Problem statement>
Seek out every line containing the word "scene", and copy each.

Data segment>
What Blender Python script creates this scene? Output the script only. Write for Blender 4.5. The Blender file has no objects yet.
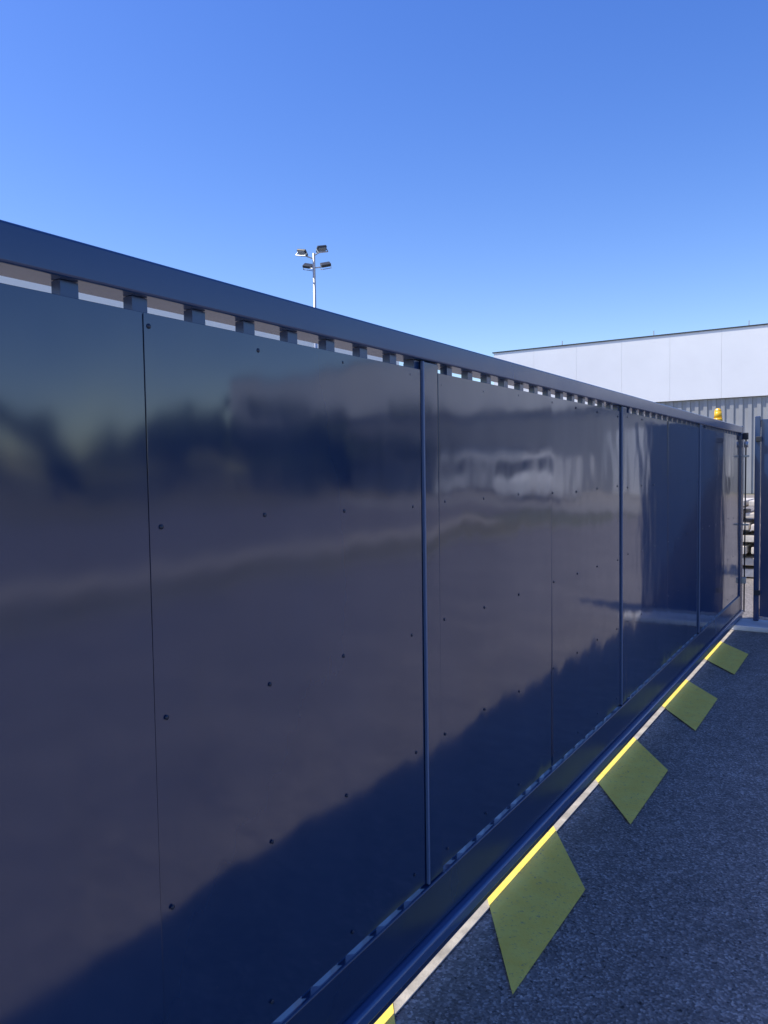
import bpy, bmesh, math, random
from mathutils import Vector, Matrix
random.seed(7)
S=bpy.context.scene
S.view_settings.view_transform='Standard'; S.view_settings.look='None'; S.view_settings.exposure=0
# ---------------- helpers
def empty(name,loc):
    e=bpy.data.objects.new(name,None); e.location=loc; e.empty_display_size=.3
    S.collection.objects.link(e); return e
def link(o,parent=None):
    S.collection.objects.link(o)
    if parent:
        o.parent=parent
        o.matrix_parent_inverse=Matrix.Translation(parent.location).inverted()
    return o
def boxes(name,lst,mat,parent=None,bevel=0,seg=2):
    vs=[];fs=[]
    for (x0,x1,y0,y1,z0,z1) in lst:
        n=len(vs)
        vs+=[(x0,y0,z0),(x1,y0,z0),(x1,y1,z0),(x0,y1,z0),(x0,y0,z1),(x1,y0,z1),(x1,y1,z1),(x0,y1,z1)]
        fs+=[(n,n+3,n+2,n+1),(n+4,n+5,n+6,n+7),(n,n+1,n+5,n+4),(n+1,n+2,n+6,n+5),(n+2,n+3,n+7,n+6),(n+3,n,n+4,n+7)]
    m=bpy.data.meshes.new(name); m.from_pydata(vs,[],fs); m.materials.append(mat)
    o=bpy.data.objects.new(name,m); link(o,parent)
    if bevel:
        b=o.modifiers.new('bevel','BEVEL'); b.width=bevel; b.segments=seg
        for p in m.polygons: p.use_smooth=True
        w=o.modifiers.new('wn','WEIGHTED_NORMAL')
    return o
def poly(name,pts,faces,mat,parent=None):
    m=bpy.data.meshes.new(name); m.from_pydata(pts,[],faces); m.materials.append(mat)
    return link(bpy.data.objects.new(name,m),parent)
def cyl(name,p0,p1,r0,r1,mat,parent=None,n=20):
    p0=Vector(p0);p1=Vector(p1);d=p1-p0
    bm=bmesh.new(); bmesh.ops.create_cone(bm,cap_ends=True,segments=n,radius1=r0,radius2=r1,depth=d.length)
    bmesh.ops.transform(bm,matrix=Matrix.Translation((p0+p1)/2)@d.to_track_quat('Z','Y').to_matrix().to_4x4(),verts=bm.verts)
    m=bpy.data.meshes.new(name);bm.to_mesh(m);bm.free();m.materials.append(mat)
    for p in m.polygons: p.use_smooth=len(p.vertices)==4
    return link(bpy.data.objects.new(name,m),parent)
class NT:
    def __init__(s,name):
        s.m=bpy.data.materials.new(name); s.m.use_nodes=True; s.t=s.m.node_tree
        s.b=s.t.nodes['Principled BSDF']; s.tc=s.n('ShaderNodeTexCoord')
    def n(s,k,**kw):
        x=s.t.nodes.new(k)
        for a,v in kw.items(): setattr(x,a,v)
        return x
    def l(s,a,b): s.t.links.new(a,b)
    def noise(s,scale,detail=4,rough=.6,vec=None,stretch=None):
        x=s.n('ShaderNodeTexNoise'); x.inputs['Scale'].default_value=scale; x.inputs['Detail'].default_value=detail; x.inputs['Roughness'].default_value=rough
        v=s.tc.outputs['Object']
        if stretch:
            mp=s.n('ShaderNodeMapping'); mp.inputs['Scale'].default_value=stretch; s.l(v,mp.inputs[0]); v=mp.outputs[0]
        s.l(v,x.inputs['Vector']); return x.outputs['Fac']
    def ramp(s,fac,stops):
        r=s.n('ShaderNodeValToRGB'); e=r.color_ramp.elements
        while len(e)<len(stops): e.new(.5)
        for i,(p,c) in enumerate(stops):
            e[i].position=p; e[i].color=(*c,1) if len(c)==3 else c
        s.l(fac,r.inputs[0]); return r.outputs['Color']
    def mix(s,f,a,b,mode='MIX'):
        x=s.n('ShaderNodeMix',data_type='RGBA',blend_type=mode)
        for sock,v in ((x.inputs[0],f),(x.inputs[6],a),(x.inputs[7],b)):
            if hasattr(v,'is_output'): s.l(v,sock)
            elif isinstance(v,(int,float)): sock.default_value=v
            else: sock.default_value=(*v,1)
        return x.outputs[2]
    def bump(s,h,dist,strength=1,prev=None):
        x=s.n('ShaderNodeBump'); x.inputs['Strength'].default_value=strength; x.inputs['Distance'].default_value=dist
        s.l(h,x.inputs['Height'])
        if prev: s.l(prev,x.inputs['Normal'])
        return x.outputs[0]
def simple(name,col,rough=.6,metal=0,var=.15,scale=3,bump=0):
    t=NT(name); f=t.noise(scale,4)
    a=tuple(c*(1-var) for c in col); b=tuple(min(1,c*(1+var)) for c in col)
    t.l(t.ramp(f,[(.3,a),(.7,b)]),t.b.inputs['Base Color'])
    t.b.inputs['Roughness'].default_value=rough; t.b.inputs['Metallic'].default_value=metal
    if bump: t.l(t.bump(t.noise(scale*15,4),bump),t.b.inputs['Normal'])
    return t.m
# ---------------- materials
BL=(0,0,0); WH=(1,1,1)
def blue_paint(name,wav=.0014,r0=.07,r1=.115,col=(.009,.028,.084),ior=1.85):
    t=NT(name)
    d=t.noise(2.2,5,.65,stretch=(1,1,.5)); fine=t.noise(150,2,.7)
    sp=t.ramp(fine,[(.74,BL),(.79,WH)])
    base=t.mix(t.ramp(d,[(.35,BL),(.75,WH)]),col,tuple(c*1.15+.002 for c in col))
    base=t.mix(t.mix(.12,BL,sp),base,(.22,.24,.27))
    # a few splash marks
    st=t.ramp(t.noise(1,5,.75,stretch=(9,9,4)),[(.68,BL),(.80,(.10,.10,.10))])
    base=t.mix(st,base,(.16,.18,.21))
    t.l(base,t.b.inputs['Base Color'])
    mr=t.n('ShaderNodeMapRange'); mr.inputs[1].default_value=.3; mr.inputs[2].default_value=.75
    mr.inputs[3].default_value=r0; mr.inputs[4].default_value=r1
    t.l(d,mr.inputs[0]); t.l(mr.outputs[0],t.b.inputs['Roughness'])
    if wav:
        t.l(t.bump(t.noise(2.1,2,.4,stretch=(1,1.3,.8)),wav*4),t.b.inputs['Normal'])
    t.b.inputs['IOR'].default_value=ior
    return t.m
M_panel=blue_paint('navy_sheet_paint')
M_frame=blue_paint('navy_frame_paint',0,.18,.28,(.011,.039,.128),1.7)
M_low=blue_paint('navy_lower_beam_paint',0,.18,.30,(.010,.029,.085),1.65)
M_rail=blue_paint('rail_painted_highlight',0,.14,.22,(.04,.085,.20),1.8)  # lighter blue puts the bottom rail's highlight into its colour
M_highlight=blue_paint('painted_edge_highlight',0,.3,.4,(.08,.13,.25),1.6)  # pale blue paints a bright highlight along the post edges
M_bolt=simple('bolt_paint',(.012,.022,.05),.3)
def asphalt(name,base=.06,tint=(1.12,1,.90)):
    t=NT(name)
    v=t.n('ShaderNodeTexVoronoi'); v.inputs['Scale'].default_value=120; t.l(t.tc.outputs['Object'],v.inputs['Vector'])
    agg=t.ramp(v.outputs['Color'],[(.15,tuple(base*.58*c for c in tint)),(.6,tuple(base*c for c in tint)),(.97,tuple(base*2.2*c for c in tint))])
    big=t.noise(1.3,5,.65)
    c=t.mix(.8,agg,t.ramp(big,[(.3,(.72,.72,.72)),(.7,(1.22,1.22,1.22))]),'MULTIPLY')
    med=t.noise(9,5,.75)
    c=t.mix(.65,c,t.ramp(med,[(.35,(.65,.65,.65)),(.62,(1.15,1.15,1.15))]),'MULTIPLY')
    pit=t.ramp(t.noise(38,3,.6),[(.33,(.12,.12,.12)),(.38,(1,1,1))])
    c=t.mix(.85,c,pit,'MULTIPLY')
    t.l(c,t.b.inputs['Base Color']); t.b.inputs['Roughness'].default_value=.62
    b=t.bump(v.outputs['Distance'],.0035,.75); b=t.bump(med,.007,.45,b)
    t.l(b,t.b.inputs['Normal'])
    return t.m
M_asph=asphalt('asphalt_mat',.21)
def yellow():
    t=NT('yellow_road_paint')
    c=t.mix(t.ramp(t.noise(9,4,.7),[(.35,BL),(.7,WH)]),(.98,.69,.10),(1,.78,.15))
    dirt=t.ramp(t.noise(60,4,.8),[(.33,WH),(.42,BL)])
    c=t.mix(dirt,c,(.45,.33,.15))
    t.l(c,t.b.inputs['Base Color']); t.b.inputs['Roughness'].default_value=.6
    v=t.n('ShaderNodeTexVoronoi'); v.inputs['Scale'].default_value=120; t.l(t.tc.outputs['Object'],v.inputs['Vector'])
    t.l(t.bump(v.outputs['Distance'],.002,.5),t.b.inputs['Normal'])
    return t.m
M_yel=yellow()
M_conc=simple('concrete_mat',(.42,.38,.32),.85,0,.35,9,.003)
M_wkerb=simple('white_kerb_mat',(.75,.73,.70),.8,0,.12,6,.002)
M_kerb2=simple('concrete_kerb_mat',(.30,.285,.26),.8,0,.2,3,.002)
M_grass=simple('dry_grass_mat',(.19,.17,.09),.95,0,.4,1.2,.02)
M_ground=simple('ground_mat',(.15,.15,.09),.95,0,.35,.05)
M_white=simple('white_cladding',(.80,.81,.82),.5,0,.04,.3)
M_grey=simple('grey_cladding',(.34,.35,.36),.5,0,.1,.5)
M_dgrey=simple('dark_grey_cladding',(.10,.105,.12),.5,0,.1,.5)
M_dark=simple('dark_trim',(.03,.035,.045),.5)
M_galv=simple('galvanised_steel',(.5,.52,.54),.4,.7,.1,4)
M_glass=simple('lamp_glass',(.25,.28,.32),.12)
M_beige=simple('beige_render',(.94,.93,.88),.8,0,.03,.3)
M_brown=simple('brown_plinth',(.25,.17,.12),.8)
M_orange=simple('amber_lens',(.97,.52,.02),.25)
M_rub=simple('rubber',(.02,.02,.02),.8)
M_leaf=simple('foliage',(.06,.085,.035),.8,0,.5,.6)
M_bark=simple('bark',(.09,.065,.045),.9)
M_wood=simple('pale_timber',(.60,.55,.48),.8,0,.3,6)
M_win=simple('window_glass',(.03,.04,.05),.08)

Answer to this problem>
What Blender Python script creates this scene? Output the script only. Write for Blender 4.5. The Blender file has no objects yet.
S=bpy.context.scene